Direction.
Output the data below in full, character for character.

Provided material.

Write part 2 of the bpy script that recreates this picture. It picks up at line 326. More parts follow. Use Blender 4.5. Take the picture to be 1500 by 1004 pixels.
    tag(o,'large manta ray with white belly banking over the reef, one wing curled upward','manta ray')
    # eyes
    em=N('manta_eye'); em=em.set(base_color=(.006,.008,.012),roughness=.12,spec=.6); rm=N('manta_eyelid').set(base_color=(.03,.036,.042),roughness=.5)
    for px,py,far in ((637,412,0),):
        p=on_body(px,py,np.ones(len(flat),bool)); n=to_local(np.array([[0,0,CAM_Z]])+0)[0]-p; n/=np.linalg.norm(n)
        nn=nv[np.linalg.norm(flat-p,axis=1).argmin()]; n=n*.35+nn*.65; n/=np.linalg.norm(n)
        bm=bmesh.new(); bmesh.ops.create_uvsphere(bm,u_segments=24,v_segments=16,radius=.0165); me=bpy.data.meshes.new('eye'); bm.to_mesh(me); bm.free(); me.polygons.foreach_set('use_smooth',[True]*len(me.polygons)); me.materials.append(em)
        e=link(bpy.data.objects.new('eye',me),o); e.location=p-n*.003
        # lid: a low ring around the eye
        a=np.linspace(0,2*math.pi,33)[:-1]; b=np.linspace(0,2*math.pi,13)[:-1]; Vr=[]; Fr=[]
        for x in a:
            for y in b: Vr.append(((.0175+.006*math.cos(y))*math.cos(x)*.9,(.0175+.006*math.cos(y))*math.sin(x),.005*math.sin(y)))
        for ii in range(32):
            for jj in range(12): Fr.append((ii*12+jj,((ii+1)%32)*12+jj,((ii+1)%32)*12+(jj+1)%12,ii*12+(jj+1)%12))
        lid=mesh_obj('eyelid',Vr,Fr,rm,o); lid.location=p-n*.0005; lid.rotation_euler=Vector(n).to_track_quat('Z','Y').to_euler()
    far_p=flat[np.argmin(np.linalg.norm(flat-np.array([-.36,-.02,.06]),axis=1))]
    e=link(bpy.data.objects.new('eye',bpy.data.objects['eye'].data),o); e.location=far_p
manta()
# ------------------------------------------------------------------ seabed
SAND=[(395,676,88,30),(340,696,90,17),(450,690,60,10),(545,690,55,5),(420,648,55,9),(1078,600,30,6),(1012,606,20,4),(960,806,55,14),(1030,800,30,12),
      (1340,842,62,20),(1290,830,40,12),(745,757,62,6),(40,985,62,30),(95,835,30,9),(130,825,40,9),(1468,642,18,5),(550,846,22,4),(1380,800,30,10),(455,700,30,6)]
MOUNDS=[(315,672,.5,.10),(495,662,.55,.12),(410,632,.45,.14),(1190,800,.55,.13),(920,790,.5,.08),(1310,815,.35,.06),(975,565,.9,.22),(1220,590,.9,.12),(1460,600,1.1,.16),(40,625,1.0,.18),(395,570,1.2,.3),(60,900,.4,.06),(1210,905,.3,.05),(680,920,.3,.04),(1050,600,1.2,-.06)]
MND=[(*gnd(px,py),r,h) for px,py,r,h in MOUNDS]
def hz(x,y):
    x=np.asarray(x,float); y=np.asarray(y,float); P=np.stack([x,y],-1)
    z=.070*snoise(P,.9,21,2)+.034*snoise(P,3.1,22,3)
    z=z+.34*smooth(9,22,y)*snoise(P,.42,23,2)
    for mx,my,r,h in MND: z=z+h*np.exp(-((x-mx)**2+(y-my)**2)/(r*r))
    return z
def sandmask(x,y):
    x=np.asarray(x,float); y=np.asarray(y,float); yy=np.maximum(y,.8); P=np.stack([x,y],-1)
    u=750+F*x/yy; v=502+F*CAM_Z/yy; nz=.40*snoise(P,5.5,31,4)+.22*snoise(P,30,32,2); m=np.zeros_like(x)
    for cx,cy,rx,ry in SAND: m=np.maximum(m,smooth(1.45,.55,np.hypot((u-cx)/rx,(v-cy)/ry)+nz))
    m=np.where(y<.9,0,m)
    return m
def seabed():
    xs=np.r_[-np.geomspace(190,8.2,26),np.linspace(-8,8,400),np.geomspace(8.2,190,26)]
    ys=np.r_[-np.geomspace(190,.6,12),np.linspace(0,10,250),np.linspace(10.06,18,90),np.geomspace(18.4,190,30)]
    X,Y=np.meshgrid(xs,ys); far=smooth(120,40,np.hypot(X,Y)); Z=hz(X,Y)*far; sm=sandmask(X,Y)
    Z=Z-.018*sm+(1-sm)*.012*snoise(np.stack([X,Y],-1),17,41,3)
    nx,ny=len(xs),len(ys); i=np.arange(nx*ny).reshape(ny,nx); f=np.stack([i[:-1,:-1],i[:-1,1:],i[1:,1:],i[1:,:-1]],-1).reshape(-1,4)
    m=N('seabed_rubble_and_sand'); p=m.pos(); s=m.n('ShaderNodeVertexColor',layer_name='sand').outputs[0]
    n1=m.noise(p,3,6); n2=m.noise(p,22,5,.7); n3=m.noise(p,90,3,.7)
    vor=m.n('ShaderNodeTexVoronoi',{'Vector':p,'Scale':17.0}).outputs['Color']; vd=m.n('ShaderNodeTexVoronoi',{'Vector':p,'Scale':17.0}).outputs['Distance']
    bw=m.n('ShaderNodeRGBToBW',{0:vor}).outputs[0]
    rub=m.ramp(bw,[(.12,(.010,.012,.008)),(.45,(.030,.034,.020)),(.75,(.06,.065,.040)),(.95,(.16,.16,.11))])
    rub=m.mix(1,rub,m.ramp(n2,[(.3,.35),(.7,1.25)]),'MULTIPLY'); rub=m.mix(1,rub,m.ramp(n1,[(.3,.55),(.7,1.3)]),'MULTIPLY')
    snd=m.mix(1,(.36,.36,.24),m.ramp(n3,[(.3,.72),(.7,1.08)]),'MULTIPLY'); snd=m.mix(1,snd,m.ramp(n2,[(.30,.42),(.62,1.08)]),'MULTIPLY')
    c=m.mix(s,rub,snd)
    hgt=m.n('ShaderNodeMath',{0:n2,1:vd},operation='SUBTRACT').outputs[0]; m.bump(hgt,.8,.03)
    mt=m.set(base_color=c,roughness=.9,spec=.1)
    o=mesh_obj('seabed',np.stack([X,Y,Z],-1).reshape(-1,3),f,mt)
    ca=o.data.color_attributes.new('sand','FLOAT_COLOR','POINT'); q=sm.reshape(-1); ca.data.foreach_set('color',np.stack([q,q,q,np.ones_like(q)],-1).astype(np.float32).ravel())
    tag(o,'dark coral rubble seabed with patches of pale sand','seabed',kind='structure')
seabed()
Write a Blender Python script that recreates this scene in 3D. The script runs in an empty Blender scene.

Solution.
Write part 2 of the bpy script that recreates this picture. It picks up at line 326. More parts follow. Use Blender 4.5. Take the picture to be 1500 by 1004 pixels.
    tag(o,'large manta ray with white belly banking over the reef, one wing curled upward','manta ray')
    # eyes
    em=N('manta_eye'); em=em.set(base_color=(.006,.008,.012),roughness=.12,spec=.6); rm=N('manta_eyelid').set(base_color=(.03,.036,.042),roughness=.5)
    for px,py,far in ((637,412,0),):
        p=on_body(px,py,np.ones(len(flat),bool)); n=to_local(np.array([[0,0,CAM_Z]])+0)[0]-p; n/=np.linalg.norm(n)
        nn=nv[np.linalg.norm(flat-p,axis=1).argmin()]; n=n*.35+nn*.65; n/=np.linalg.norm(n)
        bm=bmesh.new(); bmesh.ops.create_uvsphere(bm,u_segments=24,v_segments=16,radius=.0165); me=bpy.data.meshes.new('eye'); bm.to_mesh(me); bm.free(); me.polygons.foreach_set('use_smooth',[True]*len(me.polygons)); me.materials.append(em)
        e=link(bpy.data.objects.new('eye',me),o); e.location=p-n*.003
        # lid: a low ring around the eye
        a=np.linspace(0,2*math.pi,33)[:-1]; b=np.linspace(0,2*math.pi,13)[:-1]; Vr=[]; Fr=[]
        for x in a:
            for y in b: Vr.append(((.0175+.006*math.cos(y))*math.cos(x)*.9,(.0175+.006*math.cos(y))*math.sin(x),.005*math.sin(y)))
        for ii in range(32):
            for jj in range(12): Fr.append((ii*12+jj,((ii+1)%32)*12+jj,((ii+1)%32)*12+(jj+1)%12,ii*12+(jj+1)%12))
        lid=mesh_obj('eyelid',Vr,Fr,rm,o); lid.location=p-n*.0005; lid.rotation_euler=Vector(n).to_track_quat('Z','Y').to_euler()
    far_p=flat[np.argmin(np.linalg.norm(flat-np.array([-.36,-.02,.06]),axis=1))]
    e=link(bpy.data.objects.new('eye',bpy.data.objects['eye'].data),o); e.location=far_p
manta()
# ------------------------------------------------------------------ seabed
SAND=[(395,676,88,30),(340,696,90,17),(450,690,60,10),(545,690,55,5),(420,648,55,9),(1078,600,30,6),(1012,606,20,4),(960,806,55,14),(1030,800,30,12),
      (1340,842,62,20),(1290,830,40,12),(745,757,62,6),(40,985,62,30),(95,835,30,9),(130,825,40,9),(1468,642,18,5),(550,846,22,4),(1380,800,30,10),(455,700,30,6)]
MOUNDS=[(315,672,.5,.10),(495,662,.55,.12),(410,632,.45,.14),(1190,800,.55,.13),(920,790,.5,.08),(1310,815,.35,.06),(975,565,.9,.22),(1220,590,.9,.12),(1460,600,1.1,.16),(40,625,1.0,.18),(395,570,1.2,.3),(60,900,.4,.06),(1210,905,.3,.05),(680,920,.3,.04),(1050,600,1.2,-.06)]
MND=[(*gnd(px,py),r,h) for px,py,r,h in MOUNDS]
def hz(x,y):
    x=np.asarray(x,float); y=np.asarray(y,float); P=np.stack([x,y],-1)
    z=.070*snoise(P,.9,21,2)+.034*snoise(P,3.1,22,3)
    z=z+.34*smooth(9,22,y)*snoise(P,.42,23,2)
    for mx,my,r,h in MND: z=z+h*np.exp(-((x-mx)**2+(y-my)**2)/(r*r))
    return z
def sandmask(x,y):
    x=np.asarray(x,float); y=np.asarray(y,float); yy=np.maximum(y,.8); P=np.stack([x,y],-1)
    u=750+F*x/yy; v=502+F*CAM_Z/yy; nz=.40*snoise(P,5.5,31,4)+.22*snoise(P,30,32,2); m=np.zeros_like(x)
    for cx,cy,rx,ry in SAND: m=np.maximum(m,smooth(1.45,.55,np.hypot((u-cx)/rx,(v-cy)/ry)+nz))
    m=np.where(y<.9,0,m)
    return m
def seabed():
    xs=np.r_[-np.geomspace(190,8.2,26),np.linspace(-8,8,400),np.geomspace(8.2,190,26)]
    ys=np.r_[-np.geomspace(190,.6,12),np.linspace(0,10,250),np.linspace(10.06,18,90),np.geomspace(18.4,190,30)]
    X,Y=np.meshgrid(xs,ys); far=smooth(120,40,np.hypot(X,Y)); Z=hz(X,Y)*far; sm=sandmask(X,Y)
    Z=Z-.018*sm+(1-sm)*.012*snoise(np.stack([X,Y],-1),17,41,3)
    nx,ny=len(xs),len(ys); i=np.arange(nx*ny).reshape(ny,nx); f=np.stack([i[:-1,:-1],i[:-1,1:],i[1:,1:],i[1:,:-1]],-1).reshape(-1,4)
    m=N('seabed_rubble_and_sand'); p=m.pos(); s=m.n('ShaderNodeVertexColor',layer_name='sand').outputs[0]
    n1=m.noise(p,3,6); n2=m.noise(p,22,5,.7); n3=m.noise(p,90,3,.7)
    vor=m.n('ShaderNodeTexVoronoi',{'Vector':p,'Scale':17.0}).outputs['Color']; vd=m.n('ShaderNodeTexVoronoi',{'Vector':p,'Scale':17.0}).outputs['Distance']
    bw=m.n('ShaderNodeRGBToBW',{0:vor}).outputs[0]
    rub=m.ramp(bw,[(.12,(.010,.012,.008)),(.45,(.030,.034,.020)),(.75,(.06,.065,.040)),(.95,(.16,.16,.11))])
    rub=m.mix(1,rub,m.ramp(n2,[(.3,.35),(.7,1.25)]),'MULTIPLY'); rub=m.mix(1,rub,m.ramp(n1,[(.3,.55),(.7,1.3)]),'MULTIPLY')
    snd=m.mix(1,(.36,.36,.24),m.ramp(n3,[(.3,.72),(.7,1.08)]),'MULTIPLY'); snd=m.mix(1,snd,m.ramp(n2,[(.30,.42),(.62,1.08)]),'MULTIPLY')
    c=m.mix(s,rub,snd)
    hgt=m.n('ShaderNodeMath',{0:n2,1:vd},operation='SUBTRACT').outputs[0]; m.bump(hgt,.8,.03)
    mt=m.set(base_color=c,roughness=.9,spec=.1)
    o=mesh_obj('seabed',np.stack([X,Y,Z],-1).reshape(-1,3),f,mt)
    ca=o.data.color_attributes.new('sand','FLOAT_COLOR','POINT'); q=sm.reshape(-1); ca.data.foreach_set('color',np.stack([q,q,q,np.ones_like(q)],-1).astype(np.float32).ravel())
    tag(o,'dark coral rubble seabed with patches of pale sand','seabed',kind='structure')
seabed()
Write a Blender Python script that recreates this scene in 3D. The script runs in an empty Blender scene.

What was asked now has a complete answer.